It’s somewhat longer than the original, but not much more complicated: the extra code mostly comes from the tedious but simple leaf sorts. Particularly satisfying is the absence of conditional move hack: SBCL only recognizes trivial forms, and only on X86 or X86-64, so the code tends to be ugly and sometimes sacrifices performance on other platforms. SBCL’s bad support for conditional moves may explain the lack of any speed up from converting branches to select expressions: the conditional swaps had to be implemented as pairs of independent test with T/NIL and conditional moves. Worse, when the comparison is inlined, an additional conditional move converted the result of the integer comparison to a boolean value; in total, three pairs of comparison/conditional move were then executed instead of one comparison and two conditional moves. Previous work [PDF] on out-of-place array merge sort in C found it useful to switch to conditional move-based merge loop and sorting networks.
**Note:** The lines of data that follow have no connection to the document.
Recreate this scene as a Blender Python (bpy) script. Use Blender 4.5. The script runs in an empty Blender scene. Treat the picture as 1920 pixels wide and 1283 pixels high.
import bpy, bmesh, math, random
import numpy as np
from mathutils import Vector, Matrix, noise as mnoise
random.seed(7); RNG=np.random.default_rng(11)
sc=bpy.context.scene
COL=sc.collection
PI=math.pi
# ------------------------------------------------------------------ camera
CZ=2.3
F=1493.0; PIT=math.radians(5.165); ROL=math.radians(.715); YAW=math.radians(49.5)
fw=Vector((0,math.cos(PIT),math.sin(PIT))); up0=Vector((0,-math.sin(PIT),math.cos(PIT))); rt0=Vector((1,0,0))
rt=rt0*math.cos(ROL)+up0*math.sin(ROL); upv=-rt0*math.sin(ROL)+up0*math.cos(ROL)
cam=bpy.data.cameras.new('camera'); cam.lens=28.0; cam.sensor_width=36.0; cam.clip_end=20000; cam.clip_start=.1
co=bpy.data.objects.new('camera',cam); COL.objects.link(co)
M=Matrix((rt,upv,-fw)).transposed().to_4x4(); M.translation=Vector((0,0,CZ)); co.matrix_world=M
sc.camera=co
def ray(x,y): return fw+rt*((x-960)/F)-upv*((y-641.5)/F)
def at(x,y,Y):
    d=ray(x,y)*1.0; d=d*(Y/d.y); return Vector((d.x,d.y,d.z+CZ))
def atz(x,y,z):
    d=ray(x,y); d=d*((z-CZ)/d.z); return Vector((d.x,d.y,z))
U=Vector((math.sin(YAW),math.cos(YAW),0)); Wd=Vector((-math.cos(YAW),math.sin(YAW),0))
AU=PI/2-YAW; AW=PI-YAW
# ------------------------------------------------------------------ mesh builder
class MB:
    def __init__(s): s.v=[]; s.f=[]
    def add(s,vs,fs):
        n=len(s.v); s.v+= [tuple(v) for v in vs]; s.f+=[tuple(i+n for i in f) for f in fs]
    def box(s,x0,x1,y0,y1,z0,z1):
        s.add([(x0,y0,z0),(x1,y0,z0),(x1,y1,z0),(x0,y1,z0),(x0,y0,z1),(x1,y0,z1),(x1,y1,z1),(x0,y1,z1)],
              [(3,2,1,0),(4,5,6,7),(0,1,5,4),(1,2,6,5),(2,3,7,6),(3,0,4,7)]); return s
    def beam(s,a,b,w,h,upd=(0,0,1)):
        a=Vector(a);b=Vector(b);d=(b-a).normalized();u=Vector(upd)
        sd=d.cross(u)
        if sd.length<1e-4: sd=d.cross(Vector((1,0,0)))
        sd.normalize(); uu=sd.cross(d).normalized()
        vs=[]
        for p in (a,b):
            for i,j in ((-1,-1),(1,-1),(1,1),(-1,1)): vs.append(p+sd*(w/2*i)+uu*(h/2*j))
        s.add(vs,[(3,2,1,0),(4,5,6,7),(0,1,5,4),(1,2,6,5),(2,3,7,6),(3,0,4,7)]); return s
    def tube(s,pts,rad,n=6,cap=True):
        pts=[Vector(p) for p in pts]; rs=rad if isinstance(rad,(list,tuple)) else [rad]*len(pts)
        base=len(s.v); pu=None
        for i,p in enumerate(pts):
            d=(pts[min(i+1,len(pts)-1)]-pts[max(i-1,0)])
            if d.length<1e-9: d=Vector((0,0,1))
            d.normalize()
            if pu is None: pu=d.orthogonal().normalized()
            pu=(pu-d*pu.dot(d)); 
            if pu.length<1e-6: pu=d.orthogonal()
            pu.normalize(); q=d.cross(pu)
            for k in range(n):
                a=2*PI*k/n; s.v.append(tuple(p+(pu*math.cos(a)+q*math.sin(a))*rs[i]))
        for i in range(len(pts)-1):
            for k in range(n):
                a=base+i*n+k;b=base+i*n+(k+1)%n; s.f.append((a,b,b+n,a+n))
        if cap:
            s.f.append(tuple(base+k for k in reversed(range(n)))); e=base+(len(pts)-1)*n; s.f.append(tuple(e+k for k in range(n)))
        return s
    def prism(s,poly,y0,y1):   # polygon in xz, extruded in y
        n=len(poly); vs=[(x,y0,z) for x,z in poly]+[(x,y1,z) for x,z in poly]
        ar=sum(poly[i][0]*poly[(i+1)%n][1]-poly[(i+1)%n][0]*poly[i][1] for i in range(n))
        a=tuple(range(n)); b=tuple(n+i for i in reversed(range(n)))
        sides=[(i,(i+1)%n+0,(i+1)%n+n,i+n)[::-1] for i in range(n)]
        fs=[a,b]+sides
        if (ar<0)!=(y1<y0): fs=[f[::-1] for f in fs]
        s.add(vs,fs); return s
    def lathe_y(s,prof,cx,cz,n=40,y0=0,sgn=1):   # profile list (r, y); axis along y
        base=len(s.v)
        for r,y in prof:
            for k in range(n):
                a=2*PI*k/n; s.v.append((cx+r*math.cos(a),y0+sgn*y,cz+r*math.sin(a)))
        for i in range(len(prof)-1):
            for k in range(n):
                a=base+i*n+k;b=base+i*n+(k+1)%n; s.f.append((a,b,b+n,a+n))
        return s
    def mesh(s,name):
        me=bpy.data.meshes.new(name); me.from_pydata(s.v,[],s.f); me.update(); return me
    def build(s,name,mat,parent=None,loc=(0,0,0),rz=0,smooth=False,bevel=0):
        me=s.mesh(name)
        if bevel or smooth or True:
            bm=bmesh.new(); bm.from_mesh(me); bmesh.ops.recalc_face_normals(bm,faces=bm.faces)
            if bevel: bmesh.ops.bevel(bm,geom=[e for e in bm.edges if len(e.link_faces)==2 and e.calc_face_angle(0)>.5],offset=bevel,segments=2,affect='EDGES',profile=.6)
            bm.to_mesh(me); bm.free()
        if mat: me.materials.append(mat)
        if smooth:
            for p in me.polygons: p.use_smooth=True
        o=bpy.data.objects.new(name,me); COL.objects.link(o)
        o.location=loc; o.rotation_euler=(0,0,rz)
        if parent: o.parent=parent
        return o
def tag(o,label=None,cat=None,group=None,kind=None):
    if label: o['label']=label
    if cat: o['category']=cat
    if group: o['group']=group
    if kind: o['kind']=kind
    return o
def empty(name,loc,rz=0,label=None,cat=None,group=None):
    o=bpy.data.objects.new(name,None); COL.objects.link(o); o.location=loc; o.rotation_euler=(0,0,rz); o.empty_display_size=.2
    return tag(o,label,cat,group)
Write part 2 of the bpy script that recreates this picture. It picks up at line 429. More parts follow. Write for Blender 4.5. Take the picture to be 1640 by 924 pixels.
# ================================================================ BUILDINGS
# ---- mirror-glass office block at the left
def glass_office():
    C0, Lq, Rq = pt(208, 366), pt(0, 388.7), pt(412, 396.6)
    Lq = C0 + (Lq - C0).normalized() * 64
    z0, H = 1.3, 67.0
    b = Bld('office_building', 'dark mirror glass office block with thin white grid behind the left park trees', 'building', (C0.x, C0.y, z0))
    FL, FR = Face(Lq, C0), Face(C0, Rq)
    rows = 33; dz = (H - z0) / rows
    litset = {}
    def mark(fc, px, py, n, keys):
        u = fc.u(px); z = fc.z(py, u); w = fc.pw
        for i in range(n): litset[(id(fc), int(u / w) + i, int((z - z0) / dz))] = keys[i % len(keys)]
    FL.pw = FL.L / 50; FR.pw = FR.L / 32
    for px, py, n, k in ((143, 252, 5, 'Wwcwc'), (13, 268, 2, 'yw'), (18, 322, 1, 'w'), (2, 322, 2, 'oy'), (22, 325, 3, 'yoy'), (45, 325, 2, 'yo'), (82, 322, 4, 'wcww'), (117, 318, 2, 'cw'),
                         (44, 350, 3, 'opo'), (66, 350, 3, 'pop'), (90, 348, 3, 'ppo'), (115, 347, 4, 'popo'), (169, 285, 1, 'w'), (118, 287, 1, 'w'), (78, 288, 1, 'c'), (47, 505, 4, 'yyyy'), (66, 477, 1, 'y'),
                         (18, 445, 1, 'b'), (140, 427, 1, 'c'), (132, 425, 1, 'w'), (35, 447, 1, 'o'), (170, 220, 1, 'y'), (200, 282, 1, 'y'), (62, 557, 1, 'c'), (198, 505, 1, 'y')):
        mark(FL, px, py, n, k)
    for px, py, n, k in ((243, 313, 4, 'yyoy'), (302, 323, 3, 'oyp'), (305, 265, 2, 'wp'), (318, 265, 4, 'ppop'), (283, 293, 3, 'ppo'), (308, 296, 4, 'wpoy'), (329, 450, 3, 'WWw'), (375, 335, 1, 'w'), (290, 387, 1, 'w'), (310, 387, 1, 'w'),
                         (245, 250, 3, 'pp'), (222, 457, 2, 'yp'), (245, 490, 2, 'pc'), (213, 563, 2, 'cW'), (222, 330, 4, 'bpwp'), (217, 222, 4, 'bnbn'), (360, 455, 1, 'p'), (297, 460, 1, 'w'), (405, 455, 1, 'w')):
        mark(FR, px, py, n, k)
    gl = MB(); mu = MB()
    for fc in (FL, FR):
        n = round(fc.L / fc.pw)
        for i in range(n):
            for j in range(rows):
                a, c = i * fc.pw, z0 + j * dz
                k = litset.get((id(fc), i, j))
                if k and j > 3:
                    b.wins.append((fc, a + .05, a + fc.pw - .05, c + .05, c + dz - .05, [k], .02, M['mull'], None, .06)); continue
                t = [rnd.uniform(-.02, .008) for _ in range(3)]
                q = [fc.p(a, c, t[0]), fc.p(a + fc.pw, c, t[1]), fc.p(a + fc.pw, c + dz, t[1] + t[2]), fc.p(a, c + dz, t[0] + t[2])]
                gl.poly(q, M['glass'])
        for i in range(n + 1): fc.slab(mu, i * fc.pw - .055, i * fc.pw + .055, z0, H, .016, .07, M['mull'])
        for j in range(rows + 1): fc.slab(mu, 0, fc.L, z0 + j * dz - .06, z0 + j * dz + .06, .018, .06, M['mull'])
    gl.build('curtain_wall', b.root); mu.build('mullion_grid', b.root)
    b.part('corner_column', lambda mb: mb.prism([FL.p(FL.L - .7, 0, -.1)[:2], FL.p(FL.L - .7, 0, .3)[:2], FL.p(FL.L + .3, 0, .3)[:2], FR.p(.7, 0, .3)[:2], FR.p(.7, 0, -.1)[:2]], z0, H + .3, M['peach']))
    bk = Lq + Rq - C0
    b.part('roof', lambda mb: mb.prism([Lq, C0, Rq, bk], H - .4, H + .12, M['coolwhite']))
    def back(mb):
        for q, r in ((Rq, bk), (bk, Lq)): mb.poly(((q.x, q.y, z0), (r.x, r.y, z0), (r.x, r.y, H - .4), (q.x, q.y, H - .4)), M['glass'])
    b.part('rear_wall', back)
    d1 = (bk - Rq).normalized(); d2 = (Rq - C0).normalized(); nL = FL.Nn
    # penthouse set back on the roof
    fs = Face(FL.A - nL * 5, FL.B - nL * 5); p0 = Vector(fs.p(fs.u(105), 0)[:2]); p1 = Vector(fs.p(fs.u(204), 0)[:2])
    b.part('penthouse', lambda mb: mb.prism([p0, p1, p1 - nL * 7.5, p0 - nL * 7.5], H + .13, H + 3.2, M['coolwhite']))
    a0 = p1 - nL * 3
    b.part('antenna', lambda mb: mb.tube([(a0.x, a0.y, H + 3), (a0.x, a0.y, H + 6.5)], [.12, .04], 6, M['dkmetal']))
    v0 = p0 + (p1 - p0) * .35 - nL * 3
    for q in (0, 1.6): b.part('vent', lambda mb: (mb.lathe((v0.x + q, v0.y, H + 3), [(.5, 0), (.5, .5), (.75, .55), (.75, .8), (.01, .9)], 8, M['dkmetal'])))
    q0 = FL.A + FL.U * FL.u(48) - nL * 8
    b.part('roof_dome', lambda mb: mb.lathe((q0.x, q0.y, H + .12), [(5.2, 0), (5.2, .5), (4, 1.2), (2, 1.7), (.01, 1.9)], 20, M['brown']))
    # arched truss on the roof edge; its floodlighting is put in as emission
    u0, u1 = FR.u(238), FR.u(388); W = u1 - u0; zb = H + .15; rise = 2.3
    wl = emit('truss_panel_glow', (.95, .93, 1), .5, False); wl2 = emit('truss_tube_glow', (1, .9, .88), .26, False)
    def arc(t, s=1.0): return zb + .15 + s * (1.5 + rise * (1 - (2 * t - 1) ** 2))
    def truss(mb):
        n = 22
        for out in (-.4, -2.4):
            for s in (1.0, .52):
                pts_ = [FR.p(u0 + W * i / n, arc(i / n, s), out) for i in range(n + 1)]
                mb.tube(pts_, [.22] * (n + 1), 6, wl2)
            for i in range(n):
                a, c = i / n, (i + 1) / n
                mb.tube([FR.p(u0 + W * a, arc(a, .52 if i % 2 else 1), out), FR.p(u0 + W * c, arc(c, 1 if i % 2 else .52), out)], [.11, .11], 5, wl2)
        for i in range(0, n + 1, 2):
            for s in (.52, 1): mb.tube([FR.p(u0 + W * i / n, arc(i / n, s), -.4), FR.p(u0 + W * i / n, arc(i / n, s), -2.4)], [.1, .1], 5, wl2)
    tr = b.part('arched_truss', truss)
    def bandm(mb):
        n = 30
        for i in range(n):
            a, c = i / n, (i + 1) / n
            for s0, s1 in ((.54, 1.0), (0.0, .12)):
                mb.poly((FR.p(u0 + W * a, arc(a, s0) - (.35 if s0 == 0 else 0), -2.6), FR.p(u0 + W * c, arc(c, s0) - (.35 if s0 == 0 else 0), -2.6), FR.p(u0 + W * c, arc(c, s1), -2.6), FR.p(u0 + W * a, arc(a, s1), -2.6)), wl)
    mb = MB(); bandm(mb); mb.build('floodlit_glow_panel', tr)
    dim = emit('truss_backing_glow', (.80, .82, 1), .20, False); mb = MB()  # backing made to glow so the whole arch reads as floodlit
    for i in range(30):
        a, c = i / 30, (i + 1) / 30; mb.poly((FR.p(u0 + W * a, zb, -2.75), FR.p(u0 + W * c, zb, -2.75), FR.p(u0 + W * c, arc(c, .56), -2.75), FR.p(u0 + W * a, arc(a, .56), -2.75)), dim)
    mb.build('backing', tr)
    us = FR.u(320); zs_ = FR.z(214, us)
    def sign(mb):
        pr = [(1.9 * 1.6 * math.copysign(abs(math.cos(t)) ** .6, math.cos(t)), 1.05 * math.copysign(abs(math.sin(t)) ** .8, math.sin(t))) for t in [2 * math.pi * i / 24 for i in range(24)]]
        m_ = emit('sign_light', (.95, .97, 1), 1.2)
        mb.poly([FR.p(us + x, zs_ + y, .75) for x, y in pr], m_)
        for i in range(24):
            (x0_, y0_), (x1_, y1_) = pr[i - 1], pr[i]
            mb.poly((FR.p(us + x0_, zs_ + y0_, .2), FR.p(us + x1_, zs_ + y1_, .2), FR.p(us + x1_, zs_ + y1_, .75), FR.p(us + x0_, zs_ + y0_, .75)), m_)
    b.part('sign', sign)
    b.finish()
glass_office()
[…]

Some of the difference is probably caused by SBCL’s weaker code generation, but the additional overhead inherent to linked list manipulations (compared to linear accesses in arrays) may also play a part.

Another code generation issue is caused by the way the initial version called the comparison function in exactly one place. This meant that arbitrary comparators would almost always be inlined in the specialised sort’s single call site. We lose that property with accelerated merge and larger base cases. That issue doesn’t worry me too much: functions can be declared inline explicitly, and the key function was already called from multiple sites.

I’m a bit surprised that neither the sorting networks nor the merge loop were appreciably sped-up by rewriting them with conditional moves. I’m a lot more surprised by the fact that it pays off to try and detect pre-sorted lists even on tiny merges, and even when the comparator is inlined. The statistical tests were useful here, with results that defy my initial expectations and let me keep the code simpler. I would be pleasantly surprised if complex performance improvement patches, in SBCL and otherwise, went through similar testing. Code is a long-term liability, and we ought to be convinced the additional complexity is worth the trouble.

Independently of that, the Latin square design was very helpful: it easily saved me a couple CPU-weeks, and I can see myself using it regularly in the future. The approach only works if we already have a rough (and simple) performance model, but I have a hard time interpreting complex models with hundreds of interacting parameters anyway. Between a simplistic, but still useful, model and a complex one with a much stronger fit, I’ll usually choose the former… as long as I can be fairly certain the simple model isn’t showing me a mirage.

More generally, research domains that deal with the real world have probably already hit the kind of scaling issues we’re now facing when we try to characterise how computers and digital systems function. Brute forcing is easier with computers than with interns, but it can still pay off to look elsewhere.